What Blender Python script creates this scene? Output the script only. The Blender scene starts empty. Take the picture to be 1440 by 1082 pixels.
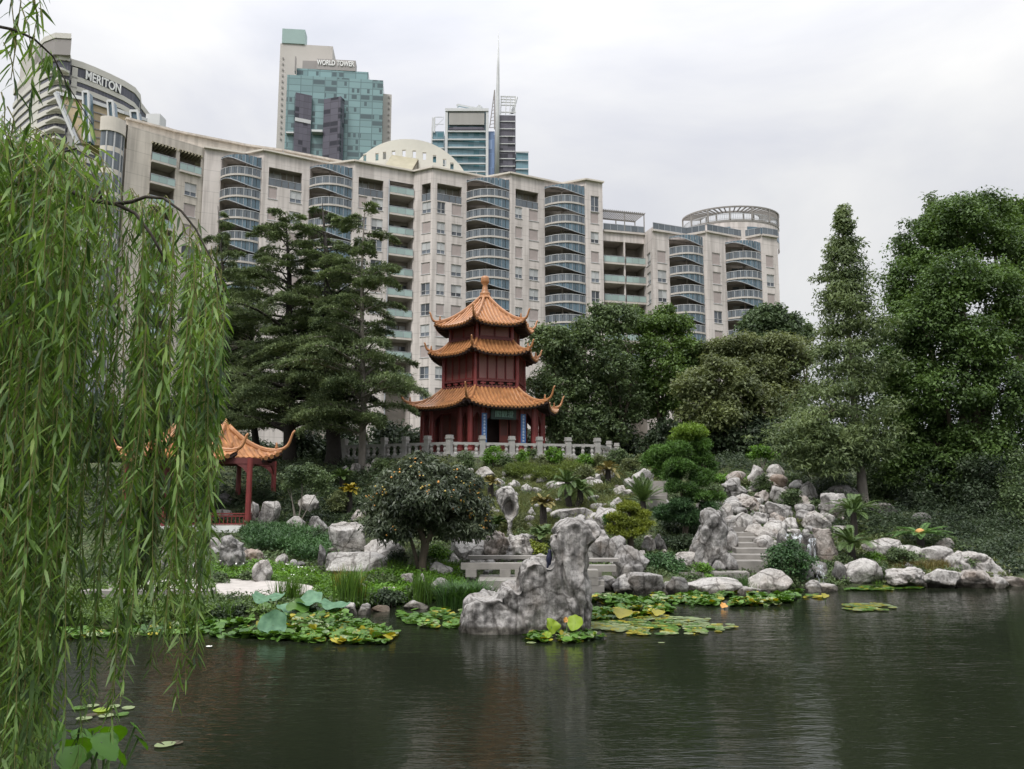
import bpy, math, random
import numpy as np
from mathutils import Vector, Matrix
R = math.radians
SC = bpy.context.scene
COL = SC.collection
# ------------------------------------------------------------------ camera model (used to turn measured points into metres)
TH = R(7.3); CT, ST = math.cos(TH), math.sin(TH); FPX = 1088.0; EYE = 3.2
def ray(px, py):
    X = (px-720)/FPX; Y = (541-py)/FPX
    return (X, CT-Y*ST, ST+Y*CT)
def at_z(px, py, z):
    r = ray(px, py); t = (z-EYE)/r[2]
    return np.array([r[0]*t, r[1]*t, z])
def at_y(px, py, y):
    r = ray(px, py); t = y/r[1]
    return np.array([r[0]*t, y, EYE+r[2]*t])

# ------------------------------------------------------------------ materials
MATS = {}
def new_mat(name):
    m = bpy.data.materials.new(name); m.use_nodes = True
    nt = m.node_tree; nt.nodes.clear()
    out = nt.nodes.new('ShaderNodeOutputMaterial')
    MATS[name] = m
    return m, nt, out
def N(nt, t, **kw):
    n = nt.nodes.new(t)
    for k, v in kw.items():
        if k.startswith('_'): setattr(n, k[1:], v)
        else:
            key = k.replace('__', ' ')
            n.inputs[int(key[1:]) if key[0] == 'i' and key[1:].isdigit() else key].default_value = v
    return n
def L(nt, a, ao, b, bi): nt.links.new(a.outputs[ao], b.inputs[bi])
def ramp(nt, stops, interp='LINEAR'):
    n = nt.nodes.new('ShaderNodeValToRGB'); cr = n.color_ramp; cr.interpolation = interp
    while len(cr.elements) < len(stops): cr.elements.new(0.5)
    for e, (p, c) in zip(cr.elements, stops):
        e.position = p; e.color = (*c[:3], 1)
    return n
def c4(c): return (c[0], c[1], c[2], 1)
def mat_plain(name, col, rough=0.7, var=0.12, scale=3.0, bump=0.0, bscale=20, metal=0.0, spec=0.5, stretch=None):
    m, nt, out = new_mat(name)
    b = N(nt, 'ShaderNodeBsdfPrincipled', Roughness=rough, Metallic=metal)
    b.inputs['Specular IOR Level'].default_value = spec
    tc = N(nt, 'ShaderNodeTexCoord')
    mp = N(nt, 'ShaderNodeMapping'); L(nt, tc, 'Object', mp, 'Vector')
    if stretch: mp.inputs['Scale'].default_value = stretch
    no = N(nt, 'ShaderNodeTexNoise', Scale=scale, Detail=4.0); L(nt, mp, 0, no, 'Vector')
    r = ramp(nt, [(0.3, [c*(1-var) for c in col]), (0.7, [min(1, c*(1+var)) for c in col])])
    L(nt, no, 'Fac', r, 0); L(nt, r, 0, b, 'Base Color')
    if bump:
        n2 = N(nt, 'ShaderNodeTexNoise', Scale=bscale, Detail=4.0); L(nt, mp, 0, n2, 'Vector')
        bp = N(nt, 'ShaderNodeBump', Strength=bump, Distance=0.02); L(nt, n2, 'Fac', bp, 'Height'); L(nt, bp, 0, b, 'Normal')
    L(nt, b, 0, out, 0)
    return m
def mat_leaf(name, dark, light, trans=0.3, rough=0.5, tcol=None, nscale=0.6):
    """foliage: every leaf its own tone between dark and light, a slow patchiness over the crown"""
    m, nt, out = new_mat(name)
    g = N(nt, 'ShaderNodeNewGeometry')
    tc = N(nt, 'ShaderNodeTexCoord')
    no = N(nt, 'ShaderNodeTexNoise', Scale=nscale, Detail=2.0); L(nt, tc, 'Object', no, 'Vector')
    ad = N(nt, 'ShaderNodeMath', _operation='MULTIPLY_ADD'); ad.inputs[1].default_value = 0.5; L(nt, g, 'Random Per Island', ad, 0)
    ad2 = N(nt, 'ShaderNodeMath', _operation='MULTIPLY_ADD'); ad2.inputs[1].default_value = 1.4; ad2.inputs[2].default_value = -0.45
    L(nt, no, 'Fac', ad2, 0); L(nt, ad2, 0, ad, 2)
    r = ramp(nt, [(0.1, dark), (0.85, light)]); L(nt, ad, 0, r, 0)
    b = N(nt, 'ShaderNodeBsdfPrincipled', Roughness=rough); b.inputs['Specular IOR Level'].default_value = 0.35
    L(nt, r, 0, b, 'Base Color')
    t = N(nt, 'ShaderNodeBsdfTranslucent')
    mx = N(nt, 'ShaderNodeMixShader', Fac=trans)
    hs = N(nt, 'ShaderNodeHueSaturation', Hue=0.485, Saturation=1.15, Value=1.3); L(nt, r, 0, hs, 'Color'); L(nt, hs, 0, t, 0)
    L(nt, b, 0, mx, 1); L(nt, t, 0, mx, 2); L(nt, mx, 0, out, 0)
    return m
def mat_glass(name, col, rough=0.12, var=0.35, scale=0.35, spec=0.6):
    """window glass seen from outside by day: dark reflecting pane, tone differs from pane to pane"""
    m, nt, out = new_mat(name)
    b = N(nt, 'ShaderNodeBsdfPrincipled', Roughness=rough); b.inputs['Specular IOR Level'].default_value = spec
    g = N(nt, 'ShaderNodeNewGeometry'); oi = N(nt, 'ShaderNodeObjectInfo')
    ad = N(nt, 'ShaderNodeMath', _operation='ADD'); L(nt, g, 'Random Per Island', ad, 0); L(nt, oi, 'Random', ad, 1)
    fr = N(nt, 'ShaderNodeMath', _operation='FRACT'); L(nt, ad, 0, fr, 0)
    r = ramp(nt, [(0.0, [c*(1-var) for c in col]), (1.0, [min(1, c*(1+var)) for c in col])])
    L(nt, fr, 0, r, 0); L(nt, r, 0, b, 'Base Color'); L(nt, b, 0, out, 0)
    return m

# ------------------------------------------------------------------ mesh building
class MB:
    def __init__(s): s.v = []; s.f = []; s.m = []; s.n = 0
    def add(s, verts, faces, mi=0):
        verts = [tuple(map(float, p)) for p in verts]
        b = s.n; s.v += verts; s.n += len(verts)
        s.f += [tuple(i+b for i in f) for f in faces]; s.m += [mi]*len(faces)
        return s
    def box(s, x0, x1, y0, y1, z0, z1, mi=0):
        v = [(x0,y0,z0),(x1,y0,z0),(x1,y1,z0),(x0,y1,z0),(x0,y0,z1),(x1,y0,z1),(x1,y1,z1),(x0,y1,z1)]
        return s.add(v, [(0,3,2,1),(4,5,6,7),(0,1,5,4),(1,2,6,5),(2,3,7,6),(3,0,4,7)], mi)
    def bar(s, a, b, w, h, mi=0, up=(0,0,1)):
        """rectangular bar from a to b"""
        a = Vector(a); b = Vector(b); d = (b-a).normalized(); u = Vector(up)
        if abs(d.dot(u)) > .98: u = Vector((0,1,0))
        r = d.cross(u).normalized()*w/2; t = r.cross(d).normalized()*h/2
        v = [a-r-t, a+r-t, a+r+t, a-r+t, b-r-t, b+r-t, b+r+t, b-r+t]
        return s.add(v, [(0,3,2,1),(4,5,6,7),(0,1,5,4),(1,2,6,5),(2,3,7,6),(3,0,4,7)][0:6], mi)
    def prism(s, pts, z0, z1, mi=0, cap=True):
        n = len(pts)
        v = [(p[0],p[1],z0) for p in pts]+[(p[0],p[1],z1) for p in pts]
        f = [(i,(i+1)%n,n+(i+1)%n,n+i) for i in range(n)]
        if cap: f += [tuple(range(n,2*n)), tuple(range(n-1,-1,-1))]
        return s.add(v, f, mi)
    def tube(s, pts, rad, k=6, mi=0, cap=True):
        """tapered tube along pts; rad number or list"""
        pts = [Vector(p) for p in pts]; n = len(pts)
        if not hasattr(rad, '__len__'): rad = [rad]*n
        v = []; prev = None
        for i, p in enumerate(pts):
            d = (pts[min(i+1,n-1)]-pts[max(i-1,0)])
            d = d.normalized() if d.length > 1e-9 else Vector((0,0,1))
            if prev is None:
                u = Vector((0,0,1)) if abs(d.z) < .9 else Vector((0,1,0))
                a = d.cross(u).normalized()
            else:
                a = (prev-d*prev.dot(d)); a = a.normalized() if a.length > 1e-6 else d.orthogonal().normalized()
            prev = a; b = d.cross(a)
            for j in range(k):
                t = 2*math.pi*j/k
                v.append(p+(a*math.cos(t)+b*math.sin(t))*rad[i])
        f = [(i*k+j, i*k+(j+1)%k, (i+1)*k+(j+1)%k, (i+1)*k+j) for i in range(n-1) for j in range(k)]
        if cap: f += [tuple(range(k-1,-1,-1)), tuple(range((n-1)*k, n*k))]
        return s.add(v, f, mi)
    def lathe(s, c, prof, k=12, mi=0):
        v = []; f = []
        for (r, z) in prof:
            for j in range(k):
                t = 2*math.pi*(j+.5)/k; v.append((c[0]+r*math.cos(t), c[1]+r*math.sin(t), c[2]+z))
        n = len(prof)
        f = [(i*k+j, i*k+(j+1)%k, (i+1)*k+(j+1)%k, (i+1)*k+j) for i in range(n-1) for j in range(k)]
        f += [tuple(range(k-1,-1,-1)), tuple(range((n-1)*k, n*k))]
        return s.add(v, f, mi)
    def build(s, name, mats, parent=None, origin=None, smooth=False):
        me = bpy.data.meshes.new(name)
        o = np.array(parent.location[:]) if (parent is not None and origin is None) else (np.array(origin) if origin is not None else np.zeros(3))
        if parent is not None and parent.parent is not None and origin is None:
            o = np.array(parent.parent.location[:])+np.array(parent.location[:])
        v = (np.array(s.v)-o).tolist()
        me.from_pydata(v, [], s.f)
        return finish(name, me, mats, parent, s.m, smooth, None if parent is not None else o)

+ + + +

# Exercise brief
From the first line above to the line containing "return np.array([r[0]*t, y, EYE+r[2]*t])", repeat each line exactly. Pictures stay out.

# Written response
What Blender Python script creates this scene? Output the script only. The Blender scene starts empty. Take the picture to be 1440 by 1082 pixels.
import bpy, math, random
import numpy as np
from mathutils import Vector, Matrix
R = math.radians
SC = bpy.context.scene
COL = SC.collection
# ------------------------------------------------------------------ camera model (used to turn measured points into metres)
TH = R(7.3); CT, ST = math.cos(TH), math.sin(TH); FPX = 1088.0; EYE = 3.2
def ray(px, py):
    X = (px-720)/FPX; Y = (541-py)/FPX
    return (X, CT-Y*ST, ST+Y*CT)
def at_z(px, py, z):
    r = ray(px, py); t = (z-EYE)/r[2]
    return np.array([r[0]*t, r[1]*t, z])
def at_y(px, py, y):
    r = ray(px, py); t = y/r[1]
    return np.array([r[0]*t, y, EYE+r[2]*t])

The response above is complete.